━━━ EXCERPTED DATA

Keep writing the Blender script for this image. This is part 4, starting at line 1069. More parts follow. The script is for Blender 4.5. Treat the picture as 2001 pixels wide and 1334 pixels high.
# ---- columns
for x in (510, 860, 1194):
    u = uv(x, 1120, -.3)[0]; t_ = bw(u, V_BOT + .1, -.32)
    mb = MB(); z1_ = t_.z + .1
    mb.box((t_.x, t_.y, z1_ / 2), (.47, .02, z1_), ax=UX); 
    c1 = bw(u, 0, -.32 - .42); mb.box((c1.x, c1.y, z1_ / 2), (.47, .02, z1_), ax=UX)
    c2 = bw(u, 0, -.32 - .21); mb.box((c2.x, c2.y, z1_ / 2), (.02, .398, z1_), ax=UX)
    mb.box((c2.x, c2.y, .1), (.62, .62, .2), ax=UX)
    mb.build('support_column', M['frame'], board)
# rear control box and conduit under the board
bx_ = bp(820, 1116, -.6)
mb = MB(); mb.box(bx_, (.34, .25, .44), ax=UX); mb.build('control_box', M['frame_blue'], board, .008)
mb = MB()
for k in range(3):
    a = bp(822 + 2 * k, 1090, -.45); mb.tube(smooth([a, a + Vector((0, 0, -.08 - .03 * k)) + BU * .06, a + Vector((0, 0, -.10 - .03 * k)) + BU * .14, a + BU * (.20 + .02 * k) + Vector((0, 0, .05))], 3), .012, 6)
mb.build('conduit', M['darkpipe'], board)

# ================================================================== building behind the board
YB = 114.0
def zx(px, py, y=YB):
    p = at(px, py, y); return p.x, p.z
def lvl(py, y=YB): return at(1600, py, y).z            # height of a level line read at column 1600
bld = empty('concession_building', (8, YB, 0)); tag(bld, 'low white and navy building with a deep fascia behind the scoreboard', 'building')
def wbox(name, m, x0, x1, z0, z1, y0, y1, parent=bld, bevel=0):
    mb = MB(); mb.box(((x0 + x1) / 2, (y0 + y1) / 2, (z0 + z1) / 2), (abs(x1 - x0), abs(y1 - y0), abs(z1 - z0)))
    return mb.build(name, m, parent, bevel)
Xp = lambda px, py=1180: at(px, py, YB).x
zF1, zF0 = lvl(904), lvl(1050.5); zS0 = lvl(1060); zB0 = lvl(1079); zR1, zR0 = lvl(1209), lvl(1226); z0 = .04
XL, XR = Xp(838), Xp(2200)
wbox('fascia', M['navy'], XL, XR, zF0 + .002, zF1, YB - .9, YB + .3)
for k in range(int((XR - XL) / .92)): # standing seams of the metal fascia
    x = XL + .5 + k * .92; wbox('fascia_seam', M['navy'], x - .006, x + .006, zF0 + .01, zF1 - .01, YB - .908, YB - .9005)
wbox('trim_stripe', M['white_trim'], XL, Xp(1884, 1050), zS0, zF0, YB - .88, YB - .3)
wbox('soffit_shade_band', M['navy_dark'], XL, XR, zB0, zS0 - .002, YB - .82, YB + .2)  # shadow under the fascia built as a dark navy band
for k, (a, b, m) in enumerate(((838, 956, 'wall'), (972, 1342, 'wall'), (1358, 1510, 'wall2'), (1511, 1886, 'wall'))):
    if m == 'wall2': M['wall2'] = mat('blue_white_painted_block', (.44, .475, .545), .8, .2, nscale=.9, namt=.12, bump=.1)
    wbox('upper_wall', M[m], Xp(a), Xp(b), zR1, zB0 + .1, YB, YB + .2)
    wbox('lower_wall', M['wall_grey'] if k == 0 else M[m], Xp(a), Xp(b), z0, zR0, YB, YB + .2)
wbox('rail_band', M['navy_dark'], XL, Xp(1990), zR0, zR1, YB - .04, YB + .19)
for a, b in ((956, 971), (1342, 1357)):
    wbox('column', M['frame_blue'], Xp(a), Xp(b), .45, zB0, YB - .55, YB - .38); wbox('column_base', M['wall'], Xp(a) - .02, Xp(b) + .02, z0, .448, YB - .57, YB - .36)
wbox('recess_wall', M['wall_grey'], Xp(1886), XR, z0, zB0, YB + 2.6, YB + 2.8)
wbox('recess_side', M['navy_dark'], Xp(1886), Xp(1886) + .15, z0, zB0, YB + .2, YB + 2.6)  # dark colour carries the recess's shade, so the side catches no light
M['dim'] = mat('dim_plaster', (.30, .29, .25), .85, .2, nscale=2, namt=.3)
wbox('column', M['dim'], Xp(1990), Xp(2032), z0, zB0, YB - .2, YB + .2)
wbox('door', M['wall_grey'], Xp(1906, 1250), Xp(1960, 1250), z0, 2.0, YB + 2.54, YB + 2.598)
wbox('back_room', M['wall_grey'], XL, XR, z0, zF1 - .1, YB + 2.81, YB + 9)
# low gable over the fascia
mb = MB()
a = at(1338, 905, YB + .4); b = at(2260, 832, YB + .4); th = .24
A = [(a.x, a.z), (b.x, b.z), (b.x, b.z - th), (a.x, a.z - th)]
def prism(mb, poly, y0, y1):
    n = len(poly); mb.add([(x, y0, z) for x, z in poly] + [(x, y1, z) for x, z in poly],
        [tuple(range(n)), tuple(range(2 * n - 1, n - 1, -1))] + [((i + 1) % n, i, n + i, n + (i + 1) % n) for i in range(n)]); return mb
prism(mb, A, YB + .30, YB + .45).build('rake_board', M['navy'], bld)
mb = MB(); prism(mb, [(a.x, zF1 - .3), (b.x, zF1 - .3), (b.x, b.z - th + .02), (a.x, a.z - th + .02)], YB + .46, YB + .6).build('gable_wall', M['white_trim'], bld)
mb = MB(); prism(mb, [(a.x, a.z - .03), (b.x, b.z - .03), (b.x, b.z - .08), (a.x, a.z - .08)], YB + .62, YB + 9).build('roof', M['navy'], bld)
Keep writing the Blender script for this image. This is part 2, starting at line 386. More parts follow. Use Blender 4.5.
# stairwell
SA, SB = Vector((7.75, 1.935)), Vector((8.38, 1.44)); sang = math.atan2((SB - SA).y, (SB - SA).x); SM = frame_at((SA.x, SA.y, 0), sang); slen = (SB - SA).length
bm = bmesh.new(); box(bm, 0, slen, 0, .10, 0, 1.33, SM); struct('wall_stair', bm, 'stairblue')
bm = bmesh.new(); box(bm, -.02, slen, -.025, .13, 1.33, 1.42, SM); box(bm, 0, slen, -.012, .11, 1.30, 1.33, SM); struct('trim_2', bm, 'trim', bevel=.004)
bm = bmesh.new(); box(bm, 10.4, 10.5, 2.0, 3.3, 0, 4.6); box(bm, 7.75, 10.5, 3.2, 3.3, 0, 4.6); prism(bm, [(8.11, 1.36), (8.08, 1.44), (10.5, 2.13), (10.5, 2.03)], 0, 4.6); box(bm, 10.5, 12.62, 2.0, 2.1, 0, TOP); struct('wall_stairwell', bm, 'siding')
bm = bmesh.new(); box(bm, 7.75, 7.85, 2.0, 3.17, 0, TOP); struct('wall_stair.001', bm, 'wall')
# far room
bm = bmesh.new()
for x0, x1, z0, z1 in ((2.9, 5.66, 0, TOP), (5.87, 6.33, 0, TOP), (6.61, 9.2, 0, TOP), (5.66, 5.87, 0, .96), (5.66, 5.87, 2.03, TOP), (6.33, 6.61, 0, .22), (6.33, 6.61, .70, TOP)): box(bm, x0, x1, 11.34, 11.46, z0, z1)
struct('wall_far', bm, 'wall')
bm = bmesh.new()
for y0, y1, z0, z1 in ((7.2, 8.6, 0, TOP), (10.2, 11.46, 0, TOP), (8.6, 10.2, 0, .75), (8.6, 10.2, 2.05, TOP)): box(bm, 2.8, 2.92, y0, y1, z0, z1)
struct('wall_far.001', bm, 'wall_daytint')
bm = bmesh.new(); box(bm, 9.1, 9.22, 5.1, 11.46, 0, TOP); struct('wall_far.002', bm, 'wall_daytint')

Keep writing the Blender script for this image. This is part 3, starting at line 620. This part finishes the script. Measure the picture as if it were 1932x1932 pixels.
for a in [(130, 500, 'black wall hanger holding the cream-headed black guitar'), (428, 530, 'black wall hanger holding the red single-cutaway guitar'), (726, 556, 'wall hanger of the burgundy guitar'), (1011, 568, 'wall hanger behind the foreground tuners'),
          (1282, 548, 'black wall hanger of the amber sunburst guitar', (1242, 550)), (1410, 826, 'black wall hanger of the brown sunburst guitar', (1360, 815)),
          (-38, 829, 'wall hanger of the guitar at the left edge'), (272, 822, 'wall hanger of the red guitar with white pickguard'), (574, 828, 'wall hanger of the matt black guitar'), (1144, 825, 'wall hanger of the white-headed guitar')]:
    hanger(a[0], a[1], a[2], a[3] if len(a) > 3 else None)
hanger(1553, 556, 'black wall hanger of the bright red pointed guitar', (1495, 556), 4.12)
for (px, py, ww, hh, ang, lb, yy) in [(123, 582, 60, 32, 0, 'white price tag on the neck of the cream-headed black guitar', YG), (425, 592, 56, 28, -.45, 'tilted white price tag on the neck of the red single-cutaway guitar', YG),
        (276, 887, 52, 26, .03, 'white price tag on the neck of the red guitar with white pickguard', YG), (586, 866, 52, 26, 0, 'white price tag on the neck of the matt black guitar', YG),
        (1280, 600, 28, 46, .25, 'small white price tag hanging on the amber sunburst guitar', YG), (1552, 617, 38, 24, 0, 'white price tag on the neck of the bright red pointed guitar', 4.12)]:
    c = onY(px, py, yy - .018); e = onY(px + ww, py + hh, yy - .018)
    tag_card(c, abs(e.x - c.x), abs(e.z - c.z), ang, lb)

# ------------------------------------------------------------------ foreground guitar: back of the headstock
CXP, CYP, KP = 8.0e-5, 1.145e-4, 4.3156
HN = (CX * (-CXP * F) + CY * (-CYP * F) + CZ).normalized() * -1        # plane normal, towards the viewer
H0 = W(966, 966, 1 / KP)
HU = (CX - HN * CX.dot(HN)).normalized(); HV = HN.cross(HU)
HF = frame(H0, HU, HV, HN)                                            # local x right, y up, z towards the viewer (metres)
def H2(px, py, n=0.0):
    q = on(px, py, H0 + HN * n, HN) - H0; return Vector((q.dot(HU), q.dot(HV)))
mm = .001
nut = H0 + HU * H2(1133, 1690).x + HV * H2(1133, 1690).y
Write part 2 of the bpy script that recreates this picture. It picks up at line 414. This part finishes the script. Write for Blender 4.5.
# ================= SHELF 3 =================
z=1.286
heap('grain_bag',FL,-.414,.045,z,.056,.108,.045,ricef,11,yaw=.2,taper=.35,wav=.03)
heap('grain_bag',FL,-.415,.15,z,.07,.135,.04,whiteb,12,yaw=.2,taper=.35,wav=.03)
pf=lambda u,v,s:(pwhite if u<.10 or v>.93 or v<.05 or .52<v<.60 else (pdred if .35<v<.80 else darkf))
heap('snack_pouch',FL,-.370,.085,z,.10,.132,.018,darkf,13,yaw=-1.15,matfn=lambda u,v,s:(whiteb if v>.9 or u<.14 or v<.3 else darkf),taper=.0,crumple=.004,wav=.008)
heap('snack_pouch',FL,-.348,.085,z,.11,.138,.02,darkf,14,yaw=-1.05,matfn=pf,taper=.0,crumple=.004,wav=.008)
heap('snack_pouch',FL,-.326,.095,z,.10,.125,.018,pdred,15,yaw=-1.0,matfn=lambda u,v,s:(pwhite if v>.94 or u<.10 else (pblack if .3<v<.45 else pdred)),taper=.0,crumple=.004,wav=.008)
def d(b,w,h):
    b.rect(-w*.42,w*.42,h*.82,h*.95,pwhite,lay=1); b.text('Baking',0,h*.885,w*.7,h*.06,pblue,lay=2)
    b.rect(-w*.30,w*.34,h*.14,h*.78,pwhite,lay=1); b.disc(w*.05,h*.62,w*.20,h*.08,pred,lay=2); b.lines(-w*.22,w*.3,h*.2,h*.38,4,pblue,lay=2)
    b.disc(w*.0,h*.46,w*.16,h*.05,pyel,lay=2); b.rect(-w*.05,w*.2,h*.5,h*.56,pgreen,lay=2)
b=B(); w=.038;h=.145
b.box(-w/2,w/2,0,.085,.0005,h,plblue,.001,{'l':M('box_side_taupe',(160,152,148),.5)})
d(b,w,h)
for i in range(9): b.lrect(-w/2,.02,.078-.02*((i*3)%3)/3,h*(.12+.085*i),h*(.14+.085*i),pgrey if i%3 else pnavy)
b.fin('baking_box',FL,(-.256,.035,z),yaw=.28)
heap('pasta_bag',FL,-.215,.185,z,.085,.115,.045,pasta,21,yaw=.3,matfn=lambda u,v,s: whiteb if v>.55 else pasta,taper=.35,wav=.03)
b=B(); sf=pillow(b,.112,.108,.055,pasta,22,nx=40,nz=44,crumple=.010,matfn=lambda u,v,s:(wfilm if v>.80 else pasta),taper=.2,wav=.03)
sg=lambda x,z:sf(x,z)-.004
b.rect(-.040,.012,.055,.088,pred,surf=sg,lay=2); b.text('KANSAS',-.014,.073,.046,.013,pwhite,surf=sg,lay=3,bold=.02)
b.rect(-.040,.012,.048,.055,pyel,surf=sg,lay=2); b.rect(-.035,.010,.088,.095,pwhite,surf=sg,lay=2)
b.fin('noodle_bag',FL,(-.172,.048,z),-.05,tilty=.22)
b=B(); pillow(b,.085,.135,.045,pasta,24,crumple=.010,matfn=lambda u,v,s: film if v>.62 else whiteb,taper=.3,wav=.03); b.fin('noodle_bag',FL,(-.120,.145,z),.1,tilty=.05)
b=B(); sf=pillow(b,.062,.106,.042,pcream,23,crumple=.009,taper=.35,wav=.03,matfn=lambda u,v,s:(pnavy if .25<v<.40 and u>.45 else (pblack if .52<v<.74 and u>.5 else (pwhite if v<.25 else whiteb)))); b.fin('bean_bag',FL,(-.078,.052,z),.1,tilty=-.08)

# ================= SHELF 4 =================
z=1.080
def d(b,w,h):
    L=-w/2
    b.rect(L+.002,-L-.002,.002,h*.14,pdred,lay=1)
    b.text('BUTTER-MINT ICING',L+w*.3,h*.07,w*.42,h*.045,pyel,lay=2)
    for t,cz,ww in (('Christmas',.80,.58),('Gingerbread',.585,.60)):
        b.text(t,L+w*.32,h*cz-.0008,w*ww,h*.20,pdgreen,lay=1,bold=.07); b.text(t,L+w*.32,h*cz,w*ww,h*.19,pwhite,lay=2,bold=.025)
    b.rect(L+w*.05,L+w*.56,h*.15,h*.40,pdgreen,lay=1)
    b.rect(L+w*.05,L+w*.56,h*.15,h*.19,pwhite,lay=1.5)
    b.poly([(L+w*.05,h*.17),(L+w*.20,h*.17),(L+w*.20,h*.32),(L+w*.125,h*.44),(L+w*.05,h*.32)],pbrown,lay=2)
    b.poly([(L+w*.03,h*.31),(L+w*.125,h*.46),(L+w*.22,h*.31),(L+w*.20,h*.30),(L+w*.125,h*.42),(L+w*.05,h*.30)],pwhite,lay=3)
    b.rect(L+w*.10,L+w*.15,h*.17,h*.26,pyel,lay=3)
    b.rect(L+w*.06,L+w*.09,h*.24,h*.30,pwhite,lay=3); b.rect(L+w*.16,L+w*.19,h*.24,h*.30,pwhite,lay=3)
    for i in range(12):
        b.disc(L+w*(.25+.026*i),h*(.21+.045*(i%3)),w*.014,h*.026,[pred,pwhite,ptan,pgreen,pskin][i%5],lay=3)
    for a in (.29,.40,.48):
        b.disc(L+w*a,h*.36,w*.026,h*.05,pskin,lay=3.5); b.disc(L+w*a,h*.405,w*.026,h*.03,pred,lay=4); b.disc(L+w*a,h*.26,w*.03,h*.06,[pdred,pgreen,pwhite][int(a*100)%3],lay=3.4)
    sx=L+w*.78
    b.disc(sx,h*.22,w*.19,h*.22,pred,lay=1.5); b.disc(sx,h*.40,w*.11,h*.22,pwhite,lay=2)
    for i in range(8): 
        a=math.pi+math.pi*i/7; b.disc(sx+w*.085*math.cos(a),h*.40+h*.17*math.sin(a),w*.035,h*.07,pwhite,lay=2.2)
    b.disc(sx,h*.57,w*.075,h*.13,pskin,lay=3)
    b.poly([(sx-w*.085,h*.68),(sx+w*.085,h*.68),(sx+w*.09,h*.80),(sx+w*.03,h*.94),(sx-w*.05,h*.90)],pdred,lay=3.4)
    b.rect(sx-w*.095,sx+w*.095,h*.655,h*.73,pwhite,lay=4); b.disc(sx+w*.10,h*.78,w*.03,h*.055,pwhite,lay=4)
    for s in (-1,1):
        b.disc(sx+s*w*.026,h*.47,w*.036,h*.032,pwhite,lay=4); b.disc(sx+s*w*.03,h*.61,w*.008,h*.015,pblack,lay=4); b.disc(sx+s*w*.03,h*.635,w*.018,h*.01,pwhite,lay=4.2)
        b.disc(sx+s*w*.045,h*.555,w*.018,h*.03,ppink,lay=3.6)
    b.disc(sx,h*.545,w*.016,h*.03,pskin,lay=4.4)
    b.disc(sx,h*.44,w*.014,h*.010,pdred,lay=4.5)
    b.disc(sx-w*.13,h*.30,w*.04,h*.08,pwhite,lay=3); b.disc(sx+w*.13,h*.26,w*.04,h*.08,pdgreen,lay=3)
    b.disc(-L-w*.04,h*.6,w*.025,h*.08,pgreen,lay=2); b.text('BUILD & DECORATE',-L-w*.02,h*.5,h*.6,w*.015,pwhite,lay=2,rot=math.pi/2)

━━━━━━

▶ [YOUR TASK] Only the lines from the one containing "wbox('lower_wall', M['wall_grey'] if" through the one containing "wbox('column', M['frame_blue'], Xp(a), Xp(b), .45, zB0, YB" are to be retyped, both boundary lines included, with no other material.

▶ [SOLUTION]
    wbox('lower_wall', M['wall_grey'] if k == 0 else M[m], Xp(a), Xp(b), z0, zR0, YB, YB + .2)
wbox('rail_band', M['navy_dark'], XL, Xp(1990), zR0, zR1, YB - .04, YB + .19)
for a, b in ((956, 971), (1342, 1357)):
    wbox('column', M['frame_blue'], Xp(a), Xp(b), .45, zB0, YB - .55, YB - .38); wbox('column_base', M['wall'], Xp(a) - .02, Xp(b) + .02, z0, .448, YB - .57, YB - .36)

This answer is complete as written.